Pero más allá de esa virtud, que es la primera de las virtudes que
solemos demandar a cualquier narrador, Lomas tiene la capacidad de irnos
inquietando a medida que volvemos las páginas de su libro. Un viaje a Mazatlán,
el del personaje narrador con su padre, sirve de pretexto para introducirnos al
mundo del despertar sexual, que casi es lo mismo que decir del despertar a la
adultez. Uno siente allí, por supuesto, la resonancia de Las batallas en el desierto: un hombre ya de cierta edad nos cuenta
su experiencia en aquel lejano viaje al litoral mazatleco. Lo hace a sabiendas
de que, por más que lo quiera, el chico de la historia ya no es el adulto que
narra. O, dicho de otra manera, es y no es, y esta ambigüedad imprime en el
relato un juego permanente, una especie de estructura de cajas chinas armado no
tanto con las anécdotas, sino con la perspectiva del narrador. El narrador
Lomas cede la palabra al personaje narrador adulto que a su vez cuenta las
andanzas del mismo personaje narrador cuando era joven y se topa con el
apabullante mundo del erotismo encarnado, muy bien encarnado, por Matilde.
Unos cuantos días son entonces recordados por el personaje
narrador adulto, aquellos en los que él, de jovencito, de cuasi adolescente,
estuvo en Mazatlán en compañía de su padre y vivió un primer y repentino
encontronazo con la felicidad sexual.
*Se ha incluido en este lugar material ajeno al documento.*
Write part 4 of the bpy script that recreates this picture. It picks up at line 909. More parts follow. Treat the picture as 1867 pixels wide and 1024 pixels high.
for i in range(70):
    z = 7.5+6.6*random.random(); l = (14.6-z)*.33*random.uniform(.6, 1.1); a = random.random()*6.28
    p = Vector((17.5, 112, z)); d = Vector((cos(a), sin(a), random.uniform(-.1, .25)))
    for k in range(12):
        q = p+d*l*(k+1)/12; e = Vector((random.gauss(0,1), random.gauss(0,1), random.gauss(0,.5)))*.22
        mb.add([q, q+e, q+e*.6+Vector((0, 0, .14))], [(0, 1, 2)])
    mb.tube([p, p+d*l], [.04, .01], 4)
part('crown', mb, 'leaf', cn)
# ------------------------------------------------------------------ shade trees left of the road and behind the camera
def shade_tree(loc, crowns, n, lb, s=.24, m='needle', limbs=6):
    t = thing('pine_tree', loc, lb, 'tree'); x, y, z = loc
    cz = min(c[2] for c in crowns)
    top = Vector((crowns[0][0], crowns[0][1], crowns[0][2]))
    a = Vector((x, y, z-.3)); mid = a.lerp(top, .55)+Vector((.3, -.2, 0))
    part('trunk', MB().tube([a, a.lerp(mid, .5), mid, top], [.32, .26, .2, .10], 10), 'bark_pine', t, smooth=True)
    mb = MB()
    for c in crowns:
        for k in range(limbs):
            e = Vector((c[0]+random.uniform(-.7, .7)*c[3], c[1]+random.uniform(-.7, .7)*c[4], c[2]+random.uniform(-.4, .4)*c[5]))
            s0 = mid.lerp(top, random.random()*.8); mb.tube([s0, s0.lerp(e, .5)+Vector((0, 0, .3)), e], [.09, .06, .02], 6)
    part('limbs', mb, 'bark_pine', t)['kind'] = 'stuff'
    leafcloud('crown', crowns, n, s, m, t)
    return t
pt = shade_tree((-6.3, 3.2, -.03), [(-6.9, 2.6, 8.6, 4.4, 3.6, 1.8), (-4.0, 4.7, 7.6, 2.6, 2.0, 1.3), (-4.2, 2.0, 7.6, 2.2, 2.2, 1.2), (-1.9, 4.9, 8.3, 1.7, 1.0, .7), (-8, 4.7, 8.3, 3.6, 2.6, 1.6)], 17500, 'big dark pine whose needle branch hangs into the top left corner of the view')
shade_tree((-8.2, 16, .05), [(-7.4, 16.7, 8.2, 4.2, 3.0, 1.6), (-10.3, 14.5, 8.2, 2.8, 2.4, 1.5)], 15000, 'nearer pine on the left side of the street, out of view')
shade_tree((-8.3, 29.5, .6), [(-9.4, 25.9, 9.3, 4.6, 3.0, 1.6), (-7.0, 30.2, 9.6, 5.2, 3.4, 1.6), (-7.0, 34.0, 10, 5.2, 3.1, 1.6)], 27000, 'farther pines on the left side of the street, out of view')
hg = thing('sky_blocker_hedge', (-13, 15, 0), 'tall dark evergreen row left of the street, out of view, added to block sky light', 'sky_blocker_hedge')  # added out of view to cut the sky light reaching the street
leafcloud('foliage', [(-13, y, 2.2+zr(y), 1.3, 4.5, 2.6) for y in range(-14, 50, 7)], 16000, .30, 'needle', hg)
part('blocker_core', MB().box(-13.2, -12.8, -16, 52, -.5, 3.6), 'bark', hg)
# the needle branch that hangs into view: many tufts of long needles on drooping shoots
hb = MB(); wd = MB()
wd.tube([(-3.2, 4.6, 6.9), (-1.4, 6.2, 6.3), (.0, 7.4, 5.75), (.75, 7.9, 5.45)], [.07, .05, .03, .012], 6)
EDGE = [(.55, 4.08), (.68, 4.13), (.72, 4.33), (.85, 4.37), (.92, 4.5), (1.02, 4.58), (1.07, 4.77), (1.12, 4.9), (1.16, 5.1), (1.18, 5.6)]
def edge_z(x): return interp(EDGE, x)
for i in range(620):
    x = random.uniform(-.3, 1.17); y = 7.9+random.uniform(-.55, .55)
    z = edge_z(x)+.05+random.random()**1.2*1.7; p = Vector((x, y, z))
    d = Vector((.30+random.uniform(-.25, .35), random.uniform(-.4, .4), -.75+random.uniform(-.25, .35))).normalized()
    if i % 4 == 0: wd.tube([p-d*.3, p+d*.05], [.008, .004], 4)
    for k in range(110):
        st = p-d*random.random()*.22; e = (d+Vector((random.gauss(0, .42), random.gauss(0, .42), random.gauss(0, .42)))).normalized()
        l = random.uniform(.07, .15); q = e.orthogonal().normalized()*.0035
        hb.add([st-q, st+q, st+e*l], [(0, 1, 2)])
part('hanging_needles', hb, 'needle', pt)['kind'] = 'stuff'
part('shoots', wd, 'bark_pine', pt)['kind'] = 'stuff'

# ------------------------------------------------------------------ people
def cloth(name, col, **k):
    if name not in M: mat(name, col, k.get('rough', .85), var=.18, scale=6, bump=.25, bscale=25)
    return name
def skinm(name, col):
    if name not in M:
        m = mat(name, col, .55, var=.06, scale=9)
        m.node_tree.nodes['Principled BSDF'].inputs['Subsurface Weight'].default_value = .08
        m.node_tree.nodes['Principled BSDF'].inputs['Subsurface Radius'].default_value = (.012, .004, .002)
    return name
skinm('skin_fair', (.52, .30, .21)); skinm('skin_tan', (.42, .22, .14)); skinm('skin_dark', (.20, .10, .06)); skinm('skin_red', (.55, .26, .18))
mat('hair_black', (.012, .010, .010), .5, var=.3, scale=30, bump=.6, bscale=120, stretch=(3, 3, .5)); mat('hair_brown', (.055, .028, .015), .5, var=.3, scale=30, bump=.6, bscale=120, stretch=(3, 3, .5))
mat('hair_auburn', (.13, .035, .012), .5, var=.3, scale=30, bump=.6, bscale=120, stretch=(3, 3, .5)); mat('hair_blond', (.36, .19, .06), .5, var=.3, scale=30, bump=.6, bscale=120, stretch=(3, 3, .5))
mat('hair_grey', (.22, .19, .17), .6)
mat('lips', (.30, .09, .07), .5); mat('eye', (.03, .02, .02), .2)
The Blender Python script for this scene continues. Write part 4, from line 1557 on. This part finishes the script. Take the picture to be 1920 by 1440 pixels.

Con esta anécdota, Lomas parecía tener la
mesa puesta para regodearse con escenas salivosas y seminales, para llevarnos
de la mano hacia los terrenos del voyeurismo tres equis. No lo hace. Antes
bien, reprime un poco a su personaje, lo hace dudar muy coherentemente, por su
edad, cuando se enfrenta a Matilde, quien experimenta asimismo, dadas las
circunstancias de su vida, una especie de reticencia en sus acometidas a la
juvenil bragueta que el destino le puso en Mazatlán.
El padre y sus maromas etílicas y sexosas, siempre con el eterno
portafolios, aparece en Morena de mar como
contrapunto tragicómico de la poesía y el delicioso desconcierto encerrados en
el encuentro del joven con Matilde. Se trata, por todo, de un relato
entrañable, de una primera novela que a mi parecer nos pinta a Daniel Lomas
como lo que es: un estupendo narrador.